_YOUR GOAL:_ Write out exactly the lines below that run from the one containing "Generate a Blender" through the one containing "SC = bpy.context.scene;", both included, with no other lines.

_RECORDS PROVIDED:_
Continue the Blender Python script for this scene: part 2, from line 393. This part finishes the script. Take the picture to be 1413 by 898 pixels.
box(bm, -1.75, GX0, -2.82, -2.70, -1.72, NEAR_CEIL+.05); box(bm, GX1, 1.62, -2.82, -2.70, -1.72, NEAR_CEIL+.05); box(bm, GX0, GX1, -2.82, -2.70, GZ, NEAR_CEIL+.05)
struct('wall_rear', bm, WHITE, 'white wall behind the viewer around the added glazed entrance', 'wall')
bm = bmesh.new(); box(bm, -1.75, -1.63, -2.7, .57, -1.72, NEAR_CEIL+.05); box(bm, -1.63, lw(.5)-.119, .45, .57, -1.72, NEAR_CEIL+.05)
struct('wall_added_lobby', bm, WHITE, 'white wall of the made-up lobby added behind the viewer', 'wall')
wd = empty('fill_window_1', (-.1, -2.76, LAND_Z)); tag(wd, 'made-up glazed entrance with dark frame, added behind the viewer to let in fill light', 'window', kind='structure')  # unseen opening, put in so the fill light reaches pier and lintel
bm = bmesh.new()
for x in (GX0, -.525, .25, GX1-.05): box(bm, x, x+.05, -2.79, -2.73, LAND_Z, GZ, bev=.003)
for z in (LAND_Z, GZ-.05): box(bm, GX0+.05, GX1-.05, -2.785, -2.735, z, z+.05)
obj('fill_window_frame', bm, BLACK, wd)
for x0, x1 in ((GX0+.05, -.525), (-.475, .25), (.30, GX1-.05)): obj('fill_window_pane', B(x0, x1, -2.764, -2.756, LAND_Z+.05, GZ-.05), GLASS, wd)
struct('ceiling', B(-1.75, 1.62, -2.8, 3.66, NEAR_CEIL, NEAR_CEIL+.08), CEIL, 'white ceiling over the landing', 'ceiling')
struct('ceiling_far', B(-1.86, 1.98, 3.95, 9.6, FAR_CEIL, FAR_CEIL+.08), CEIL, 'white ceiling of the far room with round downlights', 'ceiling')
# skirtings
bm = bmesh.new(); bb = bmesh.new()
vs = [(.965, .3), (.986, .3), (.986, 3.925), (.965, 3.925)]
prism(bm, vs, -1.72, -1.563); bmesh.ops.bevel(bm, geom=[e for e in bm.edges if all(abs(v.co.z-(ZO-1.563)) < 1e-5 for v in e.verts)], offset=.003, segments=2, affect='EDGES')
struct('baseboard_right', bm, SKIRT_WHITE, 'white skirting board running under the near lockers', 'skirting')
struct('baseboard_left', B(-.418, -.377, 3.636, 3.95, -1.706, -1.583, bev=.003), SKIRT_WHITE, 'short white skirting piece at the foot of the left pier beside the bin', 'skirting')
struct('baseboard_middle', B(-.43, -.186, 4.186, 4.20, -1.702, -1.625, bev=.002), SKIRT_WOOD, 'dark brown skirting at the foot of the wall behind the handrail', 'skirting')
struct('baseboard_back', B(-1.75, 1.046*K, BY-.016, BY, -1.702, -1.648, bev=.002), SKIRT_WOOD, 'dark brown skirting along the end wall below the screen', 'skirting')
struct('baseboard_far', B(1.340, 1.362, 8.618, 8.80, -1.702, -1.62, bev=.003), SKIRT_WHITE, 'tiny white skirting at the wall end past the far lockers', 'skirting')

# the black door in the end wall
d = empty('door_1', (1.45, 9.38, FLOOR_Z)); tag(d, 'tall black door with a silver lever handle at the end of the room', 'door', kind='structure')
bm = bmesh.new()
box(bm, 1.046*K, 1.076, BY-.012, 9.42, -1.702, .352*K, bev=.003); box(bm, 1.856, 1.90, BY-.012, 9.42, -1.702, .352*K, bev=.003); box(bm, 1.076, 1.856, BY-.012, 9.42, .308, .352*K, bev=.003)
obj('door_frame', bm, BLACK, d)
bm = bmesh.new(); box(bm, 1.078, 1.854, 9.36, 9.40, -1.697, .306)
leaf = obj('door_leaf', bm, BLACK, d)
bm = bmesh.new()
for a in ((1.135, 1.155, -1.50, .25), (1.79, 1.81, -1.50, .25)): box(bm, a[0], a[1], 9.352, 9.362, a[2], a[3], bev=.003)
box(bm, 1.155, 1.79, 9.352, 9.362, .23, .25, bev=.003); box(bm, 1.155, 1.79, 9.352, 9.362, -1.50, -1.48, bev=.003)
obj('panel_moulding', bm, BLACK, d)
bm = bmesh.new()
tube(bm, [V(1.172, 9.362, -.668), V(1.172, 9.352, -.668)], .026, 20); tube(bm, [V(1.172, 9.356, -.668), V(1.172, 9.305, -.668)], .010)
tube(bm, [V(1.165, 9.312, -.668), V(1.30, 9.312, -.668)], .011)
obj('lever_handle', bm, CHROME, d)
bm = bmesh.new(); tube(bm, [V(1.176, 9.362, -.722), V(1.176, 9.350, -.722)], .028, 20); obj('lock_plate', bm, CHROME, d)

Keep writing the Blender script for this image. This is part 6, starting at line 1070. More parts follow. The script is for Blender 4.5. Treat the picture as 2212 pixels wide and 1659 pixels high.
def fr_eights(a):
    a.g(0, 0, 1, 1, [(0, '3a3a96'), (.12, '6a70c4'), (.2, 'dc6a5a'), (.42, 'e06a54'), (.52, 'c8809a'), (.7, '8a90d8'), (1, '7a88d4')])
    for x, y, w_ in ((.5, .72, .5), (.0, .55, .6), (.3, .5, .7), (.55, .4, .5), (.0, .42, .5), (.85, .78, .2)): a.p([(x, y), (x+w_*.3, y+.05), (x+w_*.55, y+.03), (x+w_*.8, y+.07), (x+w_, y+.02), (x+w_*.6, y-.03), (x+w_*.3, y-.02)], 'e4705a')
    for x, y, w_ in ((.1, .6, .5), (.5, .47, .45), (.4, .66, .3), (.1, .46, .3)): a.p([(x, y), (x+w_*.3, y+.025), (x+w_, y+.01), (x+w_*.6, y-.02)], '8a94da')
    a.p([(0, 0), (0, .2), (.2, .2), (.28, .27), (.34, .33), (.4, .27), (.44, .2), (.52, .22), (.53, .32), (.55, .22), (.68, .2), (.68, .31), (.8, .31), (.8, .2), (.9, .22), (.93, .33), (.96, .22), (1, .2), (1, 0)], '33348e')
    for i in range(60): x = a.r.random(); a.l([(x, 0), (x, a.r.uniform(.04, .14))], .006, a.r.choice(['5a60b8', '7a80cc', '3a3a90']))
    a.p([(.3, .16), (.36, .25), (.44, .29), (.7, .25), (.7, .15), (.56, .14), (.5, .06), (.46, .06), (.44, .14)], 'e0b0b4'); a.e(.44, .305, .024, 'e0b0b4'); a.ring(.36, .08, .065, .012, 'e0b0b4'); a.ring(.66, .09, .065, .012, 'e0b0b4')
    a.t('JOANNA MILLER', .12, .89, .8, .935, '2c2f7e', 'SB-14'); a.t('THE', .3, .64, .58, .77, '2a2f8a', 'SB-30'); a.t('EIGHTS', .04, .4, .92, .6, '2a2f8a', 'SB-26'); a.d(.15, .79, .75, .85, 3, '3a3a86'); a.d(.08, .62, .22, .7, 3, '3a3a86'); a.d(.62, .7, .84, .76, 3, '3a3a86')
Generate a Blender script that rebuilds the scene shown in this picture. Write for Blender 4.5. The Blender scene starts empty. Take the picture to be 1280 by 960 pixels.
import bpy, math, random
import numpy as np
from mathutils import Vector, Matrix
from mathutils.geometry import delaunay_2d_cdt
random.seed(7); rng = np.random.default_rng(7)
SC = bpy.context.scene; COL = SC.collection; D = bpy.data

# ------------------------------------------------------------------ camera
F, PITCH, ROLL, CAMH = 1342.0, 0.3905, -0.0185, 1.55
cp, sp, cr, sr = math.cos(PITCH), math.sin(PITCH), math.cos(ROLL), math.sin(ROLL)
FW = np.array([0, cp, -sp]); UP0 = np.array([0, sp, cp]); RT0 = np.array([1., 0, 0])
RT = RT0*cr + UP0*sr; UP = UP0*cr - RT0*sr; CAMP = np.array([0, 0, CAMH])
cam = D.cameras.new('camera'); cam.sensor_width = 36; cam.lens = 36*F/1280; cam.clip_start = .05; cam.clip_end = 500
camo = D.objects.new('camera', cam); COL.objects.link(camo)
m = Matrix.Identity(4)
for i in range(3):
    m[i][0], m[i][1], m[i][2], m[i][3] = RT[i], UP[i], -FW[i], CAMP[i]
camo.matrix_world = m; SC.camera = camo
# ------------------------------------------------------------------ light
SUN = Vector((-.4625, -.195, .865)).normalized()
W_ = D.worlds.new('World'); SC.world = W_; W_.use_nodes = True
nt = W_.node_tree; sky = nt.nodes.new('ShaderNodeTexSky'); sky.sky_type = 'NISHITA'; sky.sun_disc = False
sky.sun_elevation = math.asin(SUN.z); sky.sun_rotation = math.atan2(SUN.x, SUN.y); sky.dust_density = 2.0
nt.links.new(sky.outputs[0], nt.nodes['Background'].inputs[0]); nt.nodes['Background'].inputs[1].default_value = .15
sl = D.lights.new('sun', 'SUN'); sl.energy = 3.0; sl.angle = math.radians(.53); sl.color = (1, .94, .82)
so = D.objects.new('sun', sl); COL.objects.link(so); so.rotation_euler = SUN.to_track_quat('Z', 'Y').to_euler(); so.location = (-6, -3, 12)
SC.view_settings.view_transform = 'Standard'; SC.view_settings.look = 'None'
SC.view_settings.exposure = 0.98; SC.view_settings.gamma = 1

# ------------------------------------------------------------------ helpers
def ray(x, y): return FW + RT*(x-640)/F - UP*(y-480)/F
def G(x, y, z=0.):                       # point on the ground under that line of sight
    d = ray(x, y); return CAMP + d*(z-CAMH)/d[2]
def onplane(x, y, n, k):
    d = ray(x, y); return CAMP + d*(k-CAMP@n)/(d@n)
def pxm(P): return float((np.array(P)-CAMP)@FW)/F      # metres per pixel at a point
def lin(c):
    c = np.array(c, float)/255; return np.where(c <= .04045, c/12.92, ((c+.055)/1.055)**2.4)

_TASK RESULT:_
Generate a Blender script that rebuilds the scene shown in this picture. Write for Blender 4.5. The Blender scene starts empty. Take the picture to be 1280 by 960 pixels.
import bpy, math, random
import numpy as np
from mathutils import Vector, Matrix
from mathutils.geometry import delaunay_2d_cdt
random.seed(7); rng = np.random.default_rng(7)
SC = bpy.context.scene; COL = SC.collection; D = bpy.data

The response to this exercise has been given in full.